On June 13, 2013, the U.S. Supreme Court decided Tarrant Regional Water Dist. v. Herrmann, holding that the Red River Compact among four south-central states does not preempt the State of Oklahoma's water regulations.

The congressionally sanctioned Red River Compact allocates water rights in the Red River basin among the States of Oklahoma, Texas, Arkansas, and Louisiana, employing a complicated formula dependent on a variety of factors. The Tarrant Regional Water District, a Texas state agency, sought a water permit from the Oklahoma Water Resources Board to take surface water from a point in Oklahoma and, anticipating that the OWRB would deny the permit based on Oklahoma regulations, simultaneously filed suit claiming that the compact preempts the Oklahoma regulations and that the regulations violate the Commerce Clause. The District Court granted summary judgment for the OWRB and the Tenth Circuit affirmed.

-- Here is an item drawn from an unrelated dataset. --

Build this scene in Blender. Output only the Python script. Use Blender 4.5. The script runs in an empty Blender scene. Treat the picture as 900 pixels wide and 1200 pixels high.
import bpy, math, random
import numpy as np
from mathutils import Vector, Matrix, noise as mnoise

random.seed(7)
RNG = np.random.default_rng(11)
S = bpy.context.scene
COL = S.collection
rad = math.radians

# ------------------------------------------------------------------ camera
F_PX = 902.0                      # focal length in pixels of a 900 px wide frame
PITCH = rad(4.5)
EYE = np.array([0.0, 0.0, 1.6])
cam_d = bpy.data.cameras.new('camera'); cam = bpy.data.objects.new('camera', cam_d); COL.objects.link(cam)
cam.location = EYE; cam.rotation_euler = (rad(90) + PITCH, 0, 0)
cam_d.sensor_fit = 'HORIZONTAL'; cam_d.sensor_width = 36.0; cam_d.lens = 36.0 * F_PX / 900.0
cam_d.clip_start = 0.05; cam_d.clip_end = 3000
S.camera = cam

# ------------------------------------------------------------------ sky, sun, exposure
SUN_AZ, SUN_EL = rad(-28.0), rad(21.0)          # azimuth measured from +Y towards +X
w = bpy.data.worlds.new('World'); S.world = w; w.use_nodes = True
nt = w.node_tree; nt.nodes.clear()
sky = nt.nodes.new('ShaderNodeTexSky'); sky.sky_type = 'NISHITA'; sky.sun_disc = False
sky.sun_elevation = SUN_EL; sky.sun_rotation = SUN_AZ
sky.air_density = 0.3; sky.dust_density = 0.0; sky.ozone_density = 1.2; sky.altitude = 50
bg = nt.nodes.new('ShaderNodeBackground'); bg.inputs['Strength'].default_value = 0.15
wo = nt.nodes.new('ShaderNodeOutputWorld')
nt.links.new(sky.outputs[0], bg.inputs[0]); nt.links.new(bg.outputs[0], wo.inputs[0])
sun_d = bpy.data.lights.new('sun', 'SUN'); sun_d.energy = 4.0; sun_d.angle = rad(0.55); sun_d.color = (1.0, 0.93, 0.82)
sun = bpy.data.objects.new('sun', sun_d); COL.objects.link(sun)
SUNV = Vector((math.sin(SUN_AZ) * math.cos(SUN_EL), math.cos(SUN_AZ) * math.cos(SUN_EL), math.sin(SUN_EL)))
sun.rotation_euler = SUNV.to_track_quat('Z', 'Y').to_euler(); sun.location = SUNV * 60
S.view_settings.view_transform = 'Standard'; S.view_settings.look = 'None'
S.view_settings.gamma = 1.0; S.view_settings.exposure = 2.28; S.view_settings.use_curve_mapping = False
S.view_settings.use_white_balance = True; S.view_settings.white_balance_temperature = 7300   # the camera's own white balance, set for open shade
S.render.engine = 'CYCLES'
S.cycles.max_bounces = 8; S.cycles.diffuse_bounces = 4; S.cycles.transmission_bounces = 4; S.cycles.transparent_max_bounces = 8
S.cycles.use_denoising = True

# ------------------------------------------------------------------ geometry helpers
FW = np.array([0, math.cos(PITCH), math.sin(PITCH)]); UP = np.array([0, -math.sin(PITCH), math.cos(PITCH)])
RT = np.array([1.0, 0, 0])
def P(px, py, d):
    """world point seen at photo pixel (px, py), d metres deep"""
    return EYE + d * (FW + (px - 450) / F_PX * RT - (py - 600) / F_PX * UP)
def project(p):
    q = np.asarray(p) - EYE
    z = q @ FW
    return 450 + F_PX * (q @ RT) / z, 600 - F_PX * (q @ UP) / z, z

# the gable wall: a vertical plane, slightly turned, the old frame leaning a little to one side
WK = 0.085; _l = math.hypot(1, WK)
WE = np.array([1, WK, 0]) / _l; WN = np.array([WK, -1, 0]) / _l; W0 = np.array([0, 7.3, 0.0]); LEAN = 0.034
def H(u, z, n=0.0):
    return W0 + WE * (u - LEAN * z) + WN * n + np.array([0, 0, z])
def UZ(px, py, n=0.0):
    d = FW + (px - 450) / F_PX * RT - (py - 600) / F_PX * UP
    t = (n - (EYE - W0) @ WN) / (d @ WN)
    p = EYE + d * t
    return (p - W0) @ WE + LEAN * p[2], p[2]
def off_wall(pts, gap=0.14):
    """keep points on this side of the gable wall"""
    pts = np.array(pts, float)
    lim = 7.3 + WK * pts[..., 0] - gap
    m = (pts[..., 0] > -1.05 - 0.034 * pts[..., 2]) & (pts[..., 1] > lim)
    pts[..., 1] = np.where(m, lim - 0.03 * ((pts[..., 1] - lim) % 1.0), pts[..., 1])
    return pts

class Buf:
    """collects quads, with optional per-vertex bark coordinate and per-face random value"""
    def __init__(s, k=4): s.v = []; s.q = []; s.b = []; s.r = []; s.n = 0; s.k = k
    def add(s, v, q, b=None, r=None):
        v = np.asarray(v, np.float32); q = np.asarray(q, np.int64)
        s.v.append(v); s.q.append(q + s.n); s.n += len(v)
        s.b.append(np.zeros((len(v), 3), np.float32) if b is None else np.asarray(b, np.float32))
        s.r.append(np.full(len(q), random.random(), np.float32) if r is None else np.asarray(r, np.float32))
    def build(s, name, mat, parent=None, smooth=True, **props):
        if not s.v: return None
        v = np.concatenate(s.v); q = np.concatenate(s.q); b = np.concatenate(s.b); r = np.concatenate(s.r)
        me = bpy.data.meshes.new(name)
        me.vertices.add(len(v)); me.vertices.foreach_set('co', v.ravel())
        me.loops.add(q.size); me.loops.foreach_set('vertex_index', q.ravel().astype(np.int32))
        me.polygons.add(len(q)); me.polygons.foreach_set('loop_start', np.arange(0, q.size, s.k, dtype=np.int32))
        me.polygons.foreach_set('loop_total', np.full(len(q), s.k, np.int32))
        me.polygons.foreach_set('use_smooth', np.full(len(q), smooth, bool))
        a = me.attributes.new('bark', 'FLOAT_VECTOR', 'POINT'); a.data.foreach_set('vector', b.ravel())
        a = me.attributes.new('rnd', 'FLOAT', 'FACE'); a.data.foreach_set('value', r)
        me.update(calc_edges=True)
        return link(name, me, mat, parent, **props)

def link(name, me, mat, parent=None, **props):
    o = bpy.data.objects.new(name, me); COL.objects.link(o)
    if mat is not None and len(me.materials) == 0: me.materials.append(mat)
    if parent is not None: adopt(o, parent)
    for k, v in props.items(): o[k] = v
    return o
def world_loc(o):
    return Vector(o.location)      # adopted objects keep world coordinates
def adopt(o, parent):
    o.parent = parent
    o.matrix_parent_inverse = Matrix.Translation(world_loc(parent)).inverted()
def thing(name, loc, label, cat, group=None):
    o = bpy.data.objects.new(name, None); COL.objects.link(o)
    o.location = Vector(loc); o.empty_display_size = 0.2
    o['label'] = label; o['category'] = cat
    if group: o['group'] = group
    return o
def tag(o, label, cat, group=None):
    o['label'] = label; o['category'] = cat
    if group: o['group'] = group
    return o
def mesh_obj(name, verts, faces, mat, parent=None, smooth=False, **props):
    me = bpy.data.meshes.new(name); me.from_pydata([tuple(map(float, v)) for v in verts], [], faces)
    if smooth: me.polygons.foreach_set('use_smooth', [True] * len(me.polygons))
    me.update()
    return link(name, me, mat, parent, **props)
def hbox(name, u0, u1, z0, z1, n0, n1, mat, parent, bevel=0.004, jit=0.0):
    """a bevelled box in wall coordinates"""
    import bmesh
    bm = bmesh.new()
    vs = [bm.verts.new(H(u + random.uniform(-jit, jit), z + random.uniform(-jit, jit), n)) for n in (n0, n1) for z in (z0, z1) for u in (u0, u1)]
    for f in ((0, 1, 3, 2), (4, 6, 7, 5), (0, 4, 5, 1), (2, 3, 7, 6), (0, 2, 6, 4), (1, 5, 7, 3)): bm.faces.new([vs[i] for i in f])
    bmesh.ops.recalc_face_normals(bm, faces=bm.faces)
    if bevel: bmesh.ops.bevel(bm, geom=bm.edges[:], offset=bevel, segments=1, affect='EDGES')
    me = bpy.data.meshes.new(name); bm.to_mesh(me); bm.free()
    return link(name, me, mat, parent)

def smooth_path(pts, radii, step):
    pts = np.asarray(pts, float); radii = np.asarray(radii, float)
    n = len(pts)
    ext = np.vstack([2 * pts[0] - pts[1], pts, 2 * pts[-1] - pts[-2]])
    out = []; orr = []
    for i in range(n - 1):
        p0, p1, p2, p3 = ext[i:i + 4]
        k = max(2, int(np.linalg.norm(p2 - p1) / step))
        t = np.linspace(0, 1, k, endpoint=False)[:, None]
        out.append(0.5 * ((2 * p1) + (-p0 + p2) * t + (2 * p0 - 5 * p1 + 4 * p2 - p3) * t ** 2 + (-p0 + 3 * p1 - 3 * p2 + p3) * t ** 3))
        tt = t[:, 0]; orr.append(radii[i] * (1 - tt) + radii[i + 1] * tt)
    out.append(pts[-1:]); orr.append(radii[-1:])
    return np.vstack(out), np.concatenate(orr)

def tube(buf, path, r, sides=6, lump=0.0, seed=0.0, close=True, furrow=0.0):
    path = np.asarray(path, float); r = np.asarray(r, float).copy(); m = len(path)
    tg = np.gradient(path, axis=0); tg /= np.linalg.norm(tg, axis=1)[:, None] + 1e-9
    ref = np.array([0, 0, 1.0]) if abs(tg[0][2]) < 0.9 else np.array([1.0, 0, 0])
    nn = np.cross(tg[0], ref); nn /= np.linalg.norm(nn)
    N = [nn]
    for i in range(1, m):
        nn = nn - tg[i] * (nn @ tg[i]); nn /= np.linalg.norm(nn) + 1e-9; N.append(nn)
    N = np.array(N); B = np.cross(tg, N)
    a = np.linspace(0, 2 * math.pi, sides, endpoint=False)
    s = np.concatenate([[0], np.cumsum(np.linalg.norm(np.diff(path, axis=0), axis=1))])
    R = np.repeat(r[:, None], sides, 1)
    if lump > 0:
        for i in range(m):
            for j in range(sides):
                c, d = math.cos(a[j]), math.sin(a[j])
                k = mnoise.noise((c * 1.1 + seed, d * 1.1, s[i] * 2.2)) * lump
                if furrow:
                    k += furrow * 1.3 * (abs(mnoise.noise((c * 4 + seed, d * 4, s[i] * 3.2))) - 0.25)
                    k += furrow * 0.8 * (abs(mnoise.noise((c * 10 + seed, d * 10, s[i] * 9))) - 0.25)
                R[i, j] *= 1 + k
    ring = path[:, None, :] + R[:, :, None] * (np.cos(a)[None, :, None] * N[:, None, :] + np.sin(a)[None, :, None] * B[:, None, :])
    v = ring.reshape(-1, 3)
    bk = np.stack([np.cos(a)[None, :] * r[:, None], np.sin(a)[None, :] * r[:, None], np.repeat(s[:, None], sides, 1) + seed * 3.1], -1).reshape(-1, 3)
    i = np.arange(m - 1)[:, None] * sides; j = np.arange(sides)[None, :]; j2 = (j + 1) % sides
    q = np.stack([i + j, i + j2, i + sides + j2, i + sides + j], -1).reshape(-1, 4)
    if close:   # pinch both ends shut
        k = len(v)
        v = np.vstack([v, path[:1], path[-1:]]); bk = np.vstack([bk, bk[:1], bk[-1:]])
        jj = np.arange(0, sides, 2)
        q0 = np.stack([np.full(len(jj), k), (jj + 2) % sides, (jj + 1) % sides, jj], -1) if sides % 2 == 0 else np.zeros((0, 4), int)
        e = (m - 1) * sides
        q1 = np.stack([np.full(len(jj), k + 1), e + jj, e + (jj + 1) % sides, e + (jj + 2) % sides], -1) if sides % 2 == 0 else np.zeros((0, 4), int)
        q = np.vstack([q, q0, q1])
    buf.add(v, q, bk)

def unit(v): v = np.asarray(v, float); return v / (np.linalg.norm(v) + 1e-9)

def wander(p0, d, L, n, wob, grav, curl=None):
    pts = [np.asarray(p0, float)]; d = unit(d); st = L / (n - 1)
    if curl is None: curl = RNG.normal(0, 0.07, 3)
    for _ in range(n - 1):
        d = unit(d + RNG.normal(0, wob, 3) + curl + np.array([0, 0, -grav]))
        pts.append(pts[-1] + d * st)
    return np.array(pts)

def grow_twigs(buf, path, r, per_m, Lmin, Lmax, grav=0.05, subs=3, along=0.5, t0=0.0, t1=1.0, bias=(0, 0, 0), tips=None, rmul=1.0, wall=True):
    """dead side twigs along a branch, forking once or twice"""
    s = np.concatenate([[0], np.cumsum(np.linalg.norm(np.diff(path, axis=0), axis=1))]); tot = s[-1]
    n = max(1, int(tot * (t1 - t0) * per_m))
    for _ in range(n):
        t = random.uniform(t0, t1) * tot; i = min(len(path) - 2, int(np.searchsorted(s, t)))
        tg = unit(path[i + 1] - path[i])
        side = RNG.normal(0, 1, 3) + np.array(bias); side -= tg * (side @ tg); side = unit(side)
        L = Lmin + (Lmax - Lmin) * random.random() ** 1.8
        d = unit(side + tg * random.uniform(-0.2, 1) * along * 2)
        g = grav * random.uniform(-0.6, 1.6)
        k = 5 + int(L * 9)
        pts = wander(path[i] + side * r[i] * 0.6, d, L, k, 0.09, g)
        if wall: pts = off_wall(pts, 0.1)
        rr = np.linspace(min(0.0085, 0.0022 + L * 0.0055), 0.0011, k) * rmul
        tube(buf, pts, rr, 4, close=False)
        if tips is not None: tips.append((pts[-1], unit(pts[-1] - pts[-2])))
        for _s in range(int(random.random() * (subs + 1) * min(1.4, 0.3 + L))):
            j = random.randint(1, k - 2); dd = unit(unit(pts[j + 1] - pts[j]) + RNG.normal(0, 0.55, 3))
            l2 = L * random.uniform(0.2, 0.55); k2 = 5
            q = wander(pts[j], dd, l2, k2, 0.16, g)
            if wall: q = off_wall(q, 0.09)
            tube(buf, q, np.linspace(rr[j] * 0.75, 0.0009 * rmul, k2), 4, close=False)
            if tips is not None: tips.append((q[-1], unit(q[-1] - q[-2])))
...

The Supreme Court affirmed, holding that the compact does not preempt the state regulations and that the regulations do not violate the Commerce Clause. Finding the compact ambiguous on the question of cross-border rights, the Court concluded that the compact did not grant cross-border rights based on three factors: states' general reluctance to cede their sovereign powers, other interstate water compacts' explicit treatment of cross-border rights, and the parties' course of dealing. The Court also rejected Tarrant's Commerce Clause argument, concluding that the clause was not implicated because the compact did not leave any water "unallocated."

Justice Sotomayor delivered the decision for a unanimous Court.